One of them was this what Gray describes as a “enigmatic, screwed-up, manipulative pimp who used to go to Ellis Island and cruise for women who came to the country by themselves.” According to Gray in the 1920s, women trying to get into the U.S. by themselves were not let in specifically because they were targets for prostitution, but through bribery, canny pimps would get around these rules. And so a movie idea was born.
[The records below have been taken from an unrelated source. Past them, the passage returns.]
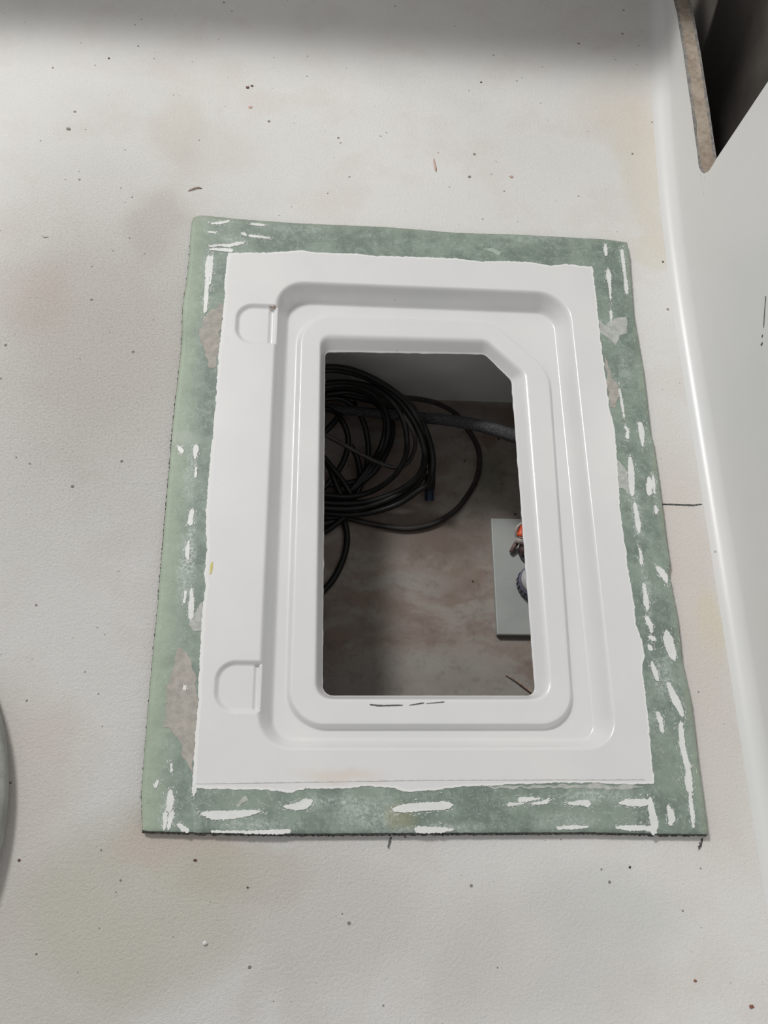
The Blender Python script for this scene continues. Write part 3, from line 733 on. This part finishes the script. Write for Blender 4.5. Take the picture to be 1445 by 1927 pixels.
crumb(466, 1670, .0014, MBRN, 'rust_crumb', 'tiny dark crumb on the beige stain below the panel', 'crumb', .6, 9)
crumb(386, 1774, .0028, MCRU, 'white_crumb', 'white crumb sitting on the beige deck stain', 'crumb', .8, 10)
crumb(1414, 1894, .0030, MRED, 'red_flake', 'larger red brown flake at the foot of the side wall', 'flake', .35, 11)
crumb(1308, 1846, .0021, MRED, 'red_flake', 'small red flake on the deck away from the side wall', 'flake', .4, 12)
crumb(36, 1619, .0019, MBRN, 'dark_crumb', 'dark crumb on the deck beside the round lid', 'crumb', .6, 13)
crumb(1247, 493, .0016, simple('black_grit', (.05, .045, .04), .8), 'black_crumb', 'black crumb at the foot of the side wall beside the border corner', 'crumb', .6, 14)
crumb(905, 155, .0018, MBRN, 'dark_crumb', 'dark crumb in the middle of the deck just clear of the far shadow', 'crumb', .6, 15)
crumb(1171, 64, .0024, MSHAV, 'brown_crumb', 'brown crumb inside the far shadow near the side wall', 'crumb', .5, 16)
crumb(1185, 1632, .0017, bpy.data.materials['black_grit'], 'black_crumb', 'black crumb below the lower edge of the green border', 'crumb', .6, 17)

# ------------------------------------------------------------------ round lid at the edge of the view
rc = px(12, 1545, .010); R0 = .275
vs, fs = lathe([(R0-.012, 0), (R0-.003, .003), (R0, .010), (R0, .020), (R0-.002, .025), (R0-.007, .028), (R0-.014, .0275), (R0-.02, .0262), (R0-.06, .026), (.001, .028)], 160)
lid = mesh('round_cover', vs, fs, MLID); lid.location = (rc.x-R0, rc.y, 0)
tag(lid, 'large round grey-green cover plate lying on the stained deck', 'cover')

# ------------------------------------------------------------------ things in the locker
# flat plate
pt = [px(924, 975, DZ+.010), px(1120, 980, DZ+.010), px(1135, 1196, DZ+.010), px(935.5, 1194, DZ+.010)]
vs = [Vector((p.x, p.y, DZ+.0005)) for p in pt]+pt
plate = bevel(mesh('mounting_plate', vs, [(0, 1, 2, 3), (7, 6, 5, 4), (0, 4, 5, 1), (1, 5, 6, 2), (2, 6, 7, 3), (3, 7, 4, 0)], MPLATE, smooth=False), .0012)
tag(plate, 'flat pale grey rectangular plate on the locker floor', 'plate')
PT = DZ+.010
# capped round fitting lying on the plate
cap = empty('round_fitting', (0, 0, 0)); c0 = px(1012, 1088, PT+.028); cap.location = (c0.x, c0.y, PT)
tag(cap, 'round grey ribbed cap with a dark rim standing on the grey plate', 'cap')
MCAPG = simple('cap_grey', (.55, .56, .57), .4, .5, .05, 50); MCAPD = simple('cap_purple_grey', (.13, .12, .19), .45, .5); MBK = simple('cap_black', (.01, .01, .01), .5)
vs, fs = lathe([(.0225, 0), (.0235, .002), (.0235, .016), (.0225, .018)], 64); mesh('rim', vs, fs, MCAPD, cap)
vs, fs = lathe([(.0215, .018), (.0210, .024), (.0185, .029), (.010, .031), (.0005, .0315)], 64); mesh('top', vs, fs, MCAPG, cap)
vs, fs = box(-.019, .019, -.0035, .0035, .029, .036); gr = bevel(mesh('grip_bar', vs, fs, MCAPG, cap), .002); gr.rotation_euler.z = 2.1
for k in range(12):
    a = math.radians(150+k*16); vs, fs = box(-.0012, .0012, -.0009, .0009, .004, .0155)
    o = mesh('rim_notch', vs, fs, MBK, cap, smooth=False); o.location = (0.0231*math.cos(a), 0.0231*math.sin(a), 0); o.rotation_euler.z = a
# small clamp with an orange tip
cl = empty('clip', (0, 0, 0)); c1 = px(988, 1020, PT); cl.location = (c1.x, c1.y, PT)
tag(cl, 'small pale plastic fitting with an orange cone tip on the grey plate', 'fitting')
MPALE = simple('pale_plastic', (.42, .36, .34), .35, .5, .15, 150); MRIB = simple('brown_plastic', (.16, .10, .09), .5, .4, .3, 200); MOR = simple('orange_plastic', (.75, .10, .03), .4, .5)
def P3(u, v, z): p = px(u, v, z); return Vector((p.x-c1.x, p.y-c1.y, z-PT))
arc = catmull([P3(1000, 983, PT+.03), P3(984, 984, PT+.031), P3(973, 993, PT+.030), P3(971, 1004, PT+.026), P3(974, 1012, PT+.022)], 8)
tube('loop', arc, .0022, MPALE, cl)
vs, fs = lathe([(.0075, 0), (.0085, .001), (.0085, .004), (.0060, .006), (.0045, .012), (.0008, .019)], 32)
t = mesh('tip', vs, fs, MOR, cl); t.location = P3(981, 1008, PT+.022); t.rotation_euler = (-.9, .15, 0); t['label'] = 'orange cone tip'
tube('collar', [P3(970, 1016, PT+.020), P3(984, 1019, PT+.021), P3(998, 1016, PT+.020)], .0042, MPALE, cl)
tube('stem', [P3(985, 1020, PT+.016), P3(983, 1034, PT+.010), P3(986, 1042, PT+.006)], .0052, MRIB, cl)
tube('foot', [P3(973, 1020, PT+.012), P3(965, 1033, PT+.006), P3(962, 1040, PT+.0035)], .0033, MRIB, cl)
vs, fs = lathe([(.017, 0), (.018, .001), (.017, .004), (.012, .005)], 40); b = mesh('base', vs, fs, simple('dark_rubber', (.06, .06, .065), .6), cl); b.location = P3(1000, 1042, PT)
# splinter
sp = catmull([px(950, 1268, DZ+.003), px(968, 1278, DZ+.0045), px(985, 1291, DZ+.004), px(1012, 1311, DZ+.003)], 6)
tag(tube('wood_splinter', sp, lambda t: .0007+.0009*t, MSHAV, seg=6), 'thin brown wood splinter on the locker floor by the opening corner', 'splinter')

# cables
def cab(name, pts, r, mat, parent=None, n=10, **k):
    return tube(name, catmull([px(a, b, z) for a, b, z in pts], n), r, mat, parent, **k)
coil = empty('cable_coil', (0, 0, 0)); pc = px(640, 860, DZ); coil.location = (pc.x, pc.y, DZ)
tag(coil, 'tangled coil of thick black cable heaped at the dark side of the locker', 'cable')
def cadd(name, pts, r, mat, **k): return adopt(cab(name, pts, r, mat, None, **k), coil)
A = -.115; B_ = -.20; Z0 = DZ+.0045
LOOPS = [
 # outer turns passing over the hose and round to the lower side
 ([(560, 706, A), (585, 694, A), (612, 690, A), (650, 693, A), (685, 704, A), (720, 722, A), (752, 745, A), (778, 775, A), (797, 812, -.135), (808, 850, -.17), (811, 885, -.20), (809, 912, -.222), (808, 922, -.228)], .0041),
 ([(560, 712, A-.01), (612, 697, A-.008), (655, 700, A-.008), (700, 716, A-.008), (740, 744, A-.005), (770, 778, A-.005), (789, 815, A-.02), (799, 850, -.15), (797, 878, -.17), (778, 905, -.19), (738, 930, -.21), (690, 944, -.22), (640, 948, -.225), (590, 944, -.225)], .0041),
 ([(570, 735, -.14), (612, 722, -.135), (650, 719, -.13), (690, 726, -.125), (722, 742, -.12), (745, 765, -.12), (760, 795, -.125), (766, 830, -.14), (763, 858, -.16), (748, 888, -.18), (722, 912, -.20), (690, 928, -.215), (650, 935, -.22), (600, 930, -.22)], .0038),
 ([(570, 745, -.16), (612, 728, -.15), (660, 724, -.145), (700, 736, -.14), (735, 757, -.128), (762, 786, -.122), (778, 815, -.13), (781, 840, -.15), (772, 864, -.17), (757, 878, -.18), (738, 879, -.185), (708, 869, -.18), (672, 851, -.17), (636, 831, -.16), (600, 812, -.15)], .0030),
 ([(560, 735, -.15), (620, 722, -.15), (680, 723, -.145), (730, 738, -.135), (762, 752, -.122), (785, 778, -.12), (802, 812, -.135), (813, 850, -.155), (814, 885, -.17), (805, 910, -.19), (785, 925, -.20), (750, 948, -.215), (705, 963, -.225), (655, 969, -.23), (600, 964, -.23)], .0040),
 ([(612, 742, -.18), (660, 738, -.18), (700, 752, -.185), (722, 778, -.19), (732, 810, -.2), (729, 840, -.21), (719, 868, -.22), (695, 895, -.225), (660, 908, -.23), (620, 912, -.232), (590, 905, -.232)], .0040),
 ([(600, 752, -.19), (640, 750, -.19), (668, 768, -.195), (684, 795, -.2), (692, 830, -.21), (692, 865, -.22), (684, 900, -.228), (668, 935, -.232), (645, 958, -.235), (610, 972, -.235)], .0040),
 ([(590, 770, -.2), (625, 772, -.2), (645, 795, -.2), (655, 825, -.21), (650, 858, -.22), (635, 888, -.225), (612, 915, -.23), (590, 935, -.23)], .0040),
 ([(600, 850, -.21), (625, 880, -.215), (645, 905, -.22), (660, 930, -.228), (668, 950, -.235), (655, 968, -.238), (630, 980, -.24), (600, 988, -.24)], .0040),
 ([(660, 838, -.215), (672, 862, -.225), (678, 895, -.232), (672, 925, -.236), (650, 950, -.238)], .0042),
 ([(590, 830, -.2), (612, 812, -.2), (628, 795, -.2), (648, 772, -.2), (670, 758, -.2)], .0042),
 ([(585, 870, -.22), (605, 865, -.22), (620, 880, -.22), (636, 920, -.23), (652, 950, -.238), (660, 962, -.242)], .0042),
 ([(600, 975, -.238), (650, 972, -.235), (705, 958, -.23), (752, 938, -.22), (788, 908, -.205), (800, 880, -.19)], .0040),
 ([(600, 955, -.22), (650, 958, -.222), (700, 951, -.22), (745, 933, -.21), (778, 908, -.2), (795, 880, -.185), (800, 850, -.165)], .0040),
 ([(585, 1012, Z0), (612, 1000, Z0+.004), (632, 986, Z0+.008), (655, 968, -.232), (690, 955, -.225)], .0042)]
for p, r in LOOPS: cadd('cable_turn', p, r, MBLK if r > .0031 else MBLK2)
rnd = random.Random(5)
for k in range(9):                           # stacked turns under the upper ones
    z = -.155-.009*k; dy = rnd.uniform(-4, 6); e = 3.2*k; w_ = rnd.uniform(0, 22)
    cadd('cable_turn', [(560, 748+dy, z), (600, 728+dy+e*.55, z), (640, 722+dy+e*.7, z), (680, 729+dy+e*.8, z), (715-w_*.4, 745+dy+e*.8, z-.005), (742-w_, 772+dy+e*.3, z-.01), (752-w_*1.3, 805, z-.018), (748-w_*1.5, 840, min(z-.025, -.19)), (726-w_*1.6, 880, -.215), (690-w_*1.3, 915+dy, -.226), (640, 935+dy+k, -.234), (590, 940+dy+k, -.236)] if k < 4 else
         [(560, 752+dy, z), (600, 734+dy+e*.4, z), (645, 730+dy+e*.55, z), (690, 738+dy+e*.6, z), (730, 752+dy+e*.5, z), (756, 772+e*.3, z-.004), (760, 786+e*.3, z-.01)], .0040, MBLK)
bt = cab('cable_end', [(806, 895, -.212), (807, 910, -.222), (807, 925, -.231)], .0058, MBLK); adopt(bt, coil)
bt2 = cab('cable_end', [(814, 880, -.205), (813, 905, -.222), (812, 921, -.229)], .0044, MBLK); adopt(bt2, coil)
bb = cab('tape_band', [(807, 920, -.229), (808, 931, -.234), (808, 942, -.238)], .0066, MBLUE); adopt(bb, coil); bb['label'] = 'blue tape round the cable end'
# connecting risers so the end lies down on the floor out of sight
cab2 = cab('thin_cable', [(560, 698, -.13), (620, 690, -.13), (680, 702, -.13), (725, 724, -.135), (748, 741, -.14), (762, 748, -.15), (789, 751, -.165), (825, 760, -.19), (859, 780, -.22), (882, 811, Z0), (898, 840, Z0), (902, 868, Z0), (897, 900, Z0), (882, 929, Z0), (856, 961, Z0), (816, 985, Z0), (768, 995, Z0), (716, 989, Z0), (664, 978, Z0), (636, 970, Z0), (590, 955, Z0)], .0037, MBLK2)
tag(cab2, 'single loose black cable making a wide loop on the locker floor', 'cable')
cab3 = cab('cable_tail', [(640, 955, Z0+.004), (648, 981, Z0+.002), (653, 1012, Z0), (648, 1045, Z0), (632, 1082, Z0), (612, 1108, Z0), (580, 1138, Z0), (540, 1165, Z0)], .0044, MBLK)
tag(cab3, 'black cable tail curving down from the coil to the near side', 'cable')
hz = catmull([px(520, 752, -.225), px(612, 767, -.205), px(681, 775, -.19), px(768, 784, -.165), px(837, 790, -.145), px(906, 802, -.12), px(974, 823, -.10), px(1060, 850, -.085)], 26)
tag(tube('hose', hz, lambda t: .0056+.0036*t, MHOSE, seg=20, ridge=.035), 'dark grey braided hose crossing the locker above the cables', 'hose')
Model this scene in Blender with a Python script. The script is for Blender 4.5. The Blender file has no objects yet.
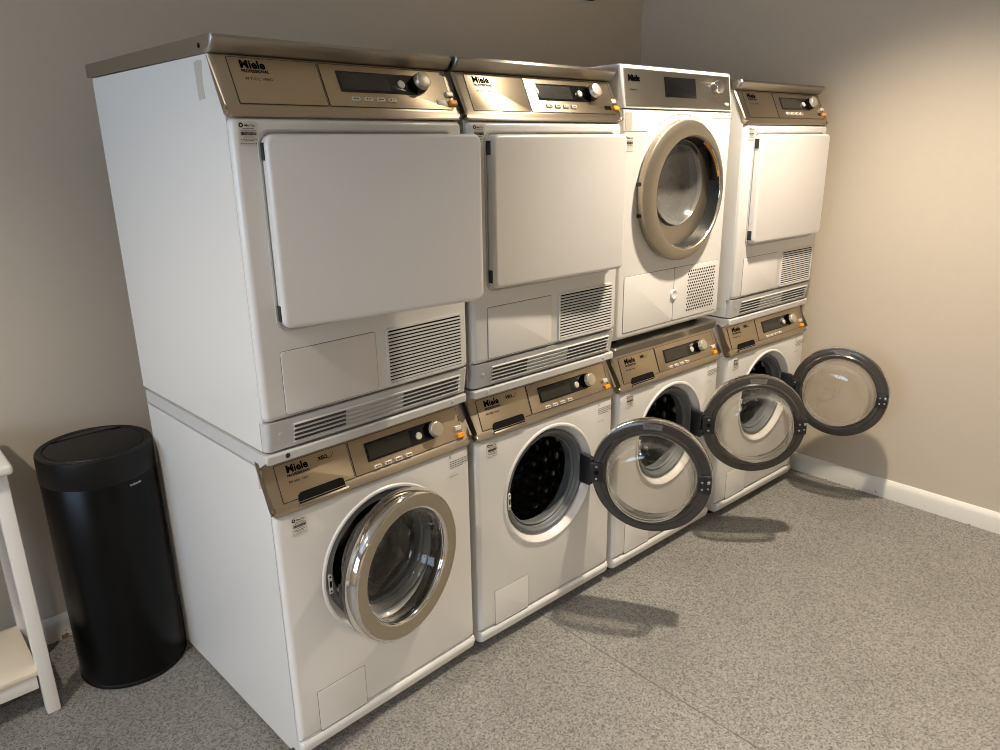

“I’d never seen a movie of that subject,” he said. “Lower East Side, Ellis Island, pimps; it seemed very vivid to me. So I said, 'that sounds perfect.'" However, getting Cotillard on board wasn’t as easy as he’d hoped. The director of the tremendous (and criminally underrated) “Little Odessa” and “The Yards” described sending the screenplay to Cotillard, but then having to wait seven days for an answer after she had promised to read the script over a weekend. “Well, Sunday came and went and it was like getting a colonoscopy over a week,” he said of the agonizing wait for an answer.

Marion laughed and demured, saying she wanted to be “the eggplant” in a James Gray sauce. “I really wanted to work with him so I would have done anything,” she protested. “Thank you for saying that, but it's not true!” he laughed. “I’m telling you…” he trailed off after Cotillard shot him a look. “Don't say anything,” she scowled playfully.

Gray has worked loyally with Joaquin Phoenix for four films in a row (2008's "Two Lovers" was their last collaboration, "The Nightingale" is next) so his next and final comment was one he couldn’t speak lightly. “It’s important to emphasize this. Unfortunately for critics and audiences alike I have made several films, and some films with really terrific actors, “he said. “And I say this at my own peril, but Marion is the best actor I've ever worked with.”

We’re stoked. “The Nightingale” will arrive in theaters sometime in 2013 via The Weinstein Company. Evidently the picture is mostly complete, which likely means they are saving it for Oscar season.